Psychology Department Conducts Study to Observe Student Reactions to Broken Espresso Machine

HAMILTON, NY—Early Monday of this week, the Psychology Department began a new study investigating the psychological effects of espresso withdrawals. In the span of twenty-four hours, the espresso machines in both Hieber Cafe and Frank Dining Hall have mysteriously “broken.” Regarding the incident, one student reportedly said, “I have to drink coffee coffee? Like a plebeian?”

Another student, upon seeing the “Broken Espresso Machine” sign, reportedly burst out into hysterics and hurled his backpack across Frank, concussing another student while simultaneously toppling both waffle irons.

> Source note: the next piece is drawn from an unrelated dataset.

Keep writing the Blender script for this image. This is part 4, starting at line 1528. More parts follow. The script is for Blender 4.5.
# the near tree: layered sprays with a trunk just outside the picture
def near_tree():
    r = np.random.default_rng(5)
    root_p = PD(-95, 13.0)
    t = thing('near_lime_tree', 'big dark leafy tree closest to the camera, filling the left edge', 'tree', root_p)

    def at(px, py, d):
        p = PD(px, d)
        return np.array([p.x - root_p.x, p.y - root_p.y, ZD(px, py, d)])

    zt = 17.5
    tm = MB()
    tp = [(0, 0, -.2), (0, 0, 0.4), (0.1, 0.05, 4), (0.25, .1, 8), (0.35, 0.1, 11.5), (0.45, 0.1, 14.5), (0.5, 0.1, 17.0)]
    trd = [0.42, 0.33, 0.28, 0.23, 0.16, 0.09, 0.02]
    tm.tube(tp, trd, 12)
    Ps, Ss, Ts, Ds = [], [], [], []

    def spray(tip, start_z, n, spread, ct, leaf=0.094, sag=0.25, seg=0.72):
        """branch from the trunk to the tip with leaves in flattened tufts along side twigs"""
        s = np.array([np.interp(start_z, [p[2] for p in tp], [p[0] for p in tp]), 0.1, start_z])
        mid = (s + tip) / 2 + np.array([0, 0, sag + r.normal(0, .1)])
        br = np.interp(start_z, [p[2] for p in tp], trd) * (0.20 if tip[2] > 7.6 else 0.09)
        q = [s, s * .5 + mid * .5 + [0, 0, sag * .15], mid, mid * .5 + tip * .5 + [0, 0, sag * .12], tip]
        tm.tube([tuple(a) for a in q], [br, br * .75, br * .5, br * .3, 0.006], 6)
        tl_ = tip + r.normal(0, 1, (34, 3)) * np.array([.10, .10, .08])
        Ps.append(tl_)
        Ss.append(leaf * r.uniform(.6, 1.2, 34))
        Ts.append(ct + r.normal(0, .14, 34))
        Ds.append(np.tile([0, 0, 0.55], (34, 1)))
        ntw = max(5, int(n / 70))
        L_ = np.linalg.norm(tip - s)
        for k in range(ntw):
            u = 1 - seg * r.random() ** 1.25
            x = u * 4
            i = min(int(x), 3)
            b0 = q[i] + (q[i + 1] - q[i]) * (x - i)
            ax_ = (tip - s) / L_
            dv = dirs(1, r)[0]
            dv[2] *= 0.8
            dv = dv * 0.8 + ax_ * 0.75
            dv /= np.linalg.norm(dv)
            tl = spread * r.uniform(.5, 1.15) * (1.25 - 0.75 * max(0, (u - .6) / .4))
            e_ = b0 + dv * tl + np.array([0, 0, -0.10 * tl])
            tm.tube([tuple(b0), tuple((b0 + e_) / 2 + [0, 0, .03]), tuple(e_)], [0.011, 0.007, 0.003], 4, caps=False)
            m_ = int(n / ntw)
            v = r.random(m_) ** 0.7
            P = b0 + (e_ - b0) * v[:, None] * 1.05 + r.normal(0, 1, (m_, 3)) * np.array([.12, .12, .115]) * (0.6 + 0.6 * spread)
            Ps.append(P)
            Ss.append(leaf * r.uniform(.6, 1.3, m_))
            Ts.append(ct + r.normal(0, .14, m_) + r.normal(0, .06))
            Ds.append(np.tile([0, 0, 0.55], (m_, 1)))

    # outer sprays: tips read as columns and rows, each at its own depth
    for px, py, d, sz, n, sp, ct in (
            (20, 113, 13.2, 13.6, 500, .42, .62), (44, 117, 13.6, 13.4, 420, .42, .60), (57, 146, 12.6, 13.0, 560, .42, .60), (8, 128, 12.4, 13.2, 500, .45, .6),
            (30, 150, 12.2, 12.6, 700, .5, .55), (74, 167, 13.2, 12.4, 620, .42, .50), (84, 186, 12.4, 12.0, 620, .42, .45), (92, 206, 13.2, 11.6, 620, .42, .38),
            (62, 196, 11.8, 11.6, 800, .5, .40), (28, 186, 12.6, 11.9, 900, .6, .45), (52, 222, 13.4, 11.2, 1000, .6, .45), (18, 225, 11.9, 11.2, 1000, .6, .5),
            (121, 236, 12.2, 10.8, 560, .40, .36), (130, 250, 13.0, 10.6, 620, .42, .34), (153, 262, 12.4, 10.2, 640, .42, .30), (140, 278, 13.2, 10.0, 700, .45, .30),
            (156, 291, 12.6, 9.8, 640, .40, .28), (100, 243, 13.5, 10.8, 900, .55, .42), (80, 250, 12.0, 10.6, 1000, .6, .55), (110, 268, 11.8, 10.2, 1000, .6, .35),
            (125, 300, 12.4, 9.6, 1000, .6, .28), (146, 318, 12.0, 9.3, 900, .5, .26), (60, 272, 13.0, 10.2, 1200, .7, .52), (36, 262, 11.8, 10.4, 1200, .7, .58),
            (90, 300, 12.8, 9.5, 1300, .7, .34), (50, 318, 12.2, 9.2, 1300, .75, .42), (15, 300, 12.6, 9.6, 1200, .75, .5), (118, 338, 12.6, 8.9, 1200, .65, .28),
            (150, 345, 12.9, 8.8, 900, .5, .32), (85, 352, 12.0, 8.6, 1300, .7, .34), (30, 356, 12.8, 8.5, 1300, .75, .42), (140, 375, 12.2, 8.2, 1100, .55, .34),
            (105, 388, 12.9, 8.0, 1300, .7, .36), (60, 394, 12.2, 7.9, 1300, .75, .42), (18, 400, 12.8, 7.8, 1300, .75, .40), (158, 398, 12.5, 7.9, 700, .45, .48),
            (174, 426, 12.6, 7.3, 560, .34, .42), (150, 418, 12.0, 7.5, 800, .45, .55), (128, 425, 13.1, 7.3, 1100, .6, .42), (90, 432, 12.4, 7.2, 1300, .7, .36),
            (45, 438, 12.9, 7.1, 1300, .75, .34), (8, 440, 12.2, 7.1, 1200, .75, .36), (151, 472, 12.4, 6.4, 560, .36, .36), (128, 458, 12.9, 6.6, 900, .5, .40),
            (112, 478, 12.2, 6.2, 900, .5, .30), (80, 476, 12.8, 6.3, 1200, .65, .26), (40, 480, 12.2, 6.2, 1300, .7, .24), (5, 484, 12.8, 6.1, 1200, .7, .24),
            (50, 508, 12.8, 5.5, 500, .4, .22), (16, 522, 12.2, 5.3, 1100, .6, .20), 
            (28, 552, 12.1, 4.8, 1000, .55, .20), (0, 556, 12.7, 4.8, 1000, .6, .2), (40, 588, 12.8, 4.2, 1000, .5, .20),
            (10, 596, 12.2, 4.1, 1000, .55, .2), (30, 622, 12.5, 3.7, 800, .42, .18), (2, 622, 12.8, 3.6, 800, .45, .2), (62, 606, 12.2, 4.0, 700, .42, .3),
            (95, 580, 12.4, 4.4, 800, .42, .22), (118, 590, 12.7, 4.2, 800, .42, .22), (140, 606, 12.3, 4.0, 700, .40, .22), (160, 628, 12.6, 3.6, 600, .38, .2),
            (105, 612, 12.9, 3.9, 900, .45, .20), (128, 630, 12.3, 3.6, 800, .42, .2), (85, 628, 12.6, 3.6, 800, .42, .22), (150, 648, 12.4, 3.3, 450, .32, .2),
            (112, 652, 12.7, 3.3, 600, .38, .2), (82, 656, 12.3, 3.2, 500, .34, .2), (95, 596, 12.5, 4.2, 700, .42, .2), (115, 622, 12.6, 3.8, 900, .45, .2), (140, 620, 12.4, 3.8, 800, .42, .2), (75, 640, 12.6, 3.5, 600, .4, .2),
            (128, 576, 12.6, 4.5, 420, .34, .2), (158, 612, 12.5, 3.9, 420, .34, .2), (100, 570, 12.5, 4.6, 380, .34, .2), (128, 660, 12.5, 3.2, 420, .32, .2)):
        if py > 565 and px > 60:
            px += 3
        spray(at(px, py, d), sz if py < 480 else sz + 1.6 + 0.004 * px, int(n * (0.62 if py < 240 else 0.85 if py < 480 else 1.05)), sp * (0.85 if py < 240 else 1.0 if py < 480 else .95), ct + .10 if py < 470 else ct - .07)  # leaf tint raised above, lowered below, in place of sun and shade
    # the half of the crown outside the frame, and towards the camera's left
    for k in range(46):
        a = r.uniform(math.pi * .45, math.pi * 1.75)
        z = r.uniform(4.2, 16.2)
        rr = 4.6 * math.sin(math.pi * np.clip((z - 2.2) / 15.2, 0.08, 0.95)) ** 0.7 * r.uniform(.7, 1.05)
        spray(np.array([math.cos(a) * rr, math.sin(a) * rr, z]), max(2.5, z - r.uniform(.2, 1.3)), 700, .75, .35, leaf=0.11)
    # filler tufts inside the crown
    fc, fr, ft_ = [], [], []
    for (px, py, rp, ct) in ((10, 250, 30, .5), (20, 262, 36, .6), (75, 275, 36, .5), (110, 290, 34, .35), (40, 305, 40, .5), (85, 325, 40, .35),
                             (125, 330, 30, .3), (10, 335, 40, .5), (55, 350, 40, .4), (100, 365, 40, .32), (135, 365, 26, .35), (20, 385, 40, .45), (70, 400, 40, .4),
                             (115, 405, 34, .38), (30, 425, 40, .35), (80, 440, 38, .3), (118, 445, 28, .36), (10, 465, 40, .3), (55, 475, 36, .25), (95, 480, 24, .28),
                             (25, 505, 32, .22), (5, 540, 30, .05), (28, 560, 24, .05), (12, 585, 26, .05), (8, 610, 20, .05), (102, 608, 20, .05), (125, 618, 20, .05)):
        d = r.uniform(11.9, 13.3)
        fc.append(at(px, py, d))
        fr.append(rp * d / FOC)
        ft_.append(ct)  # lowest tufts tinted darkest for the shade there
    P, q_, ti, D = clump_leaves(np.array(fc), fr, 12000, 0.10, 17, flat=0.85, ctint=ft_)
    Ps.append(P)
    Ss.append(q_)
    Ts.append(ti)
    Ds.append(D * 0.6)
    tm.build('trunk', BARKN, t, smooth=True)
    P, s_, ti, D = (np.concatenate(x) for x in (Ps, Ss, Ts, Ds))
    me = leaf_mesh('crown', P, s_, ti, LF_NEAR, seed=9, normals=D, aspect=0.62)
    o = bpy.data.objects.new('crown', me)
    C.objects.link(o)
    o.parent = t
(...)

One student reported just missing her daily life talk with the Frank barista, who, like crème brûlée, is tough on the outside but on the inside is warm, sweet, and made of egg custard.

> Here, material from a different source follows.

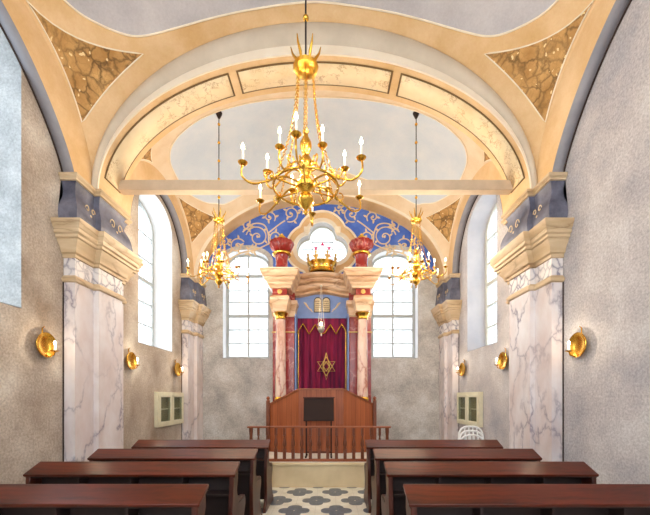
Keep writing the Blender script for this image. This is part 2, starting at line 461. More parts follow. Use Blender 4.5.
# smooth painted linings of the window niches
def lining(name, q, fn, d0, d1, m):
    p = niche_poly(*q); n = len(p); c = (q[0], (q[2]+q[3])/2)
    ins = [(x+(0.006 if x < c[0] else -0.006)*(1 if abs(x-c[0]) > 0.02 else 0), z+(0.006 if z < c[1] else -0.006)) for x, z in p]
    vs = [fn(a, b, d0) for a, b in ins]+[fn(a, b, d1) for a, b in ins]
    return struct(MB().add(vs, [(i, (i+1) % n, (i+1) % n+n, i+n) for i in range(n)], False).build(name, m))
TR = [0]
def trim():
    TR[0] += 1; return 'trim_%d' % TR[0]
lining(trim(), WN2, side_fn(-1), -0.002, 0.38, M['reveal'])
lining(trim(), WN1, side_fn(-1), -0.002, 0.38, M['reveal_mottled'])
lining(trim(), WN2, side_fn(1), -0.002, 0.38, M['reveal_shaded'])
for q in BW: lining(trim(), q, back_fn, -0.004, 0.3, M['reveal'])

# painted frame band round the back windows (white plaster surround)
WIN = [0]
def make_window(q, fn, d, m, cols, rows, thick_rows, lead=True, label=None):
    """arched timber window standing in niche q at depth d behind the wall face"""
    WIN[0] += 1
    c, hw, z0, zs, rise = q
    r = thing('window_%d' % WIN[0], (0, 0, 0), None, None); r['kind'] = 'structure'
    if label: r['label'] = label
    outer = niche_poly(c, hw-0.001, z0+0.001, zs, rise-0.001); fw = 0.075
    inner = niche_poly(c, hw-fw, z0+fw, zs, max(rise-fw*0.8, 0.05))
    MB().prism(outer, [inner], d, d+0.07, fn).build('window_frame', m, r)
    def ztop(u):
        k = max(0.0, 1-((u-c)/(hw-fw))**2); return zs+max(rise-fw*0.8, 0.05)*math.sqrt(k)
    bars = MB(); thin = MB()
    for i in range(1, cols):
        u = c-hw+fw+(2*hw-2*fw)*i/cols; w = 0.022 if i*2 == cols else 0.012
        bars.prism([(u-w, z0+fw-0.01), (u+w, z0+fw-0.01), (u+w, ztop(u)+0.01), (u-w, ztop(u)+0.01)], [], d+0.01, d+0.06, fn)
    for z in rows:
        w = 0.035 if z in thick_rows else 0.013
        half = hw-fw+0.005
        if z > zs: half = (hw-fw)*math.sqrt(max(0.0, 1-((z-zs)/max(rise-fw*0.8, 0.05))**2))
        bars.prism([(c-half, z-w), (c+half, z-w), (c+half, z+w), (c-half, z+w)], [], d+(0.0 if z in thick_rows else 0.012), d+(0.065 if z in thick_rows else 0.055), fn)
    bars.build('glazing_bar', m, r)
    if lead:
        nz = 14; nx = cols*2
        for i in range(1, nx):
            if i % 2 == 0: continue
            u = c-hw+fw+(2*hw-2*fw)*i/nx
            thin.prism([(u-.004, z0+fw), (u+.004, z0+fw), (u+.004, ztop(u)), (u-.004, ztop(u))], [], d+0.026, d+0.038, fn)
        for i in range(1, nz):
            z = z0+fw+(zs-z0-fw)*i/nz
            thin.prism([(c-hw+fw, z-.004), (c+hw-fw, z-.004), (c+hw-fw, z+.004), (c-hw+fw, z+.004)], [], d+0.026, d+0.038, fn)
        thin.build('lead_came', M['lead'], r)
    MB().prism(niche_poly(c, hw-fw+0.01, z0+fw-0.01, zs, max(rise-fw*0.8, 0.05)+0.01), [], d+0.03, d+0.034, fn).build('pane', M['glass'], r)
    return r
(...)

The Psychology Department did not predict the extremity of students’ reactions and acknowledged that the widespread anger could culminate in riots. In addition, many parents are making threats in their Facebook group to discontinue donations if this espresso-less travesty persists. Due to the extremity of the threats, the administration has promised to return espresso machines to both locations effective immediately. President Casey reportedly told the Psychology Department to keep their experiments in the Olin basement. Though the experiment was cut short, results will eventually be posted on a giant poster that no one will ever read.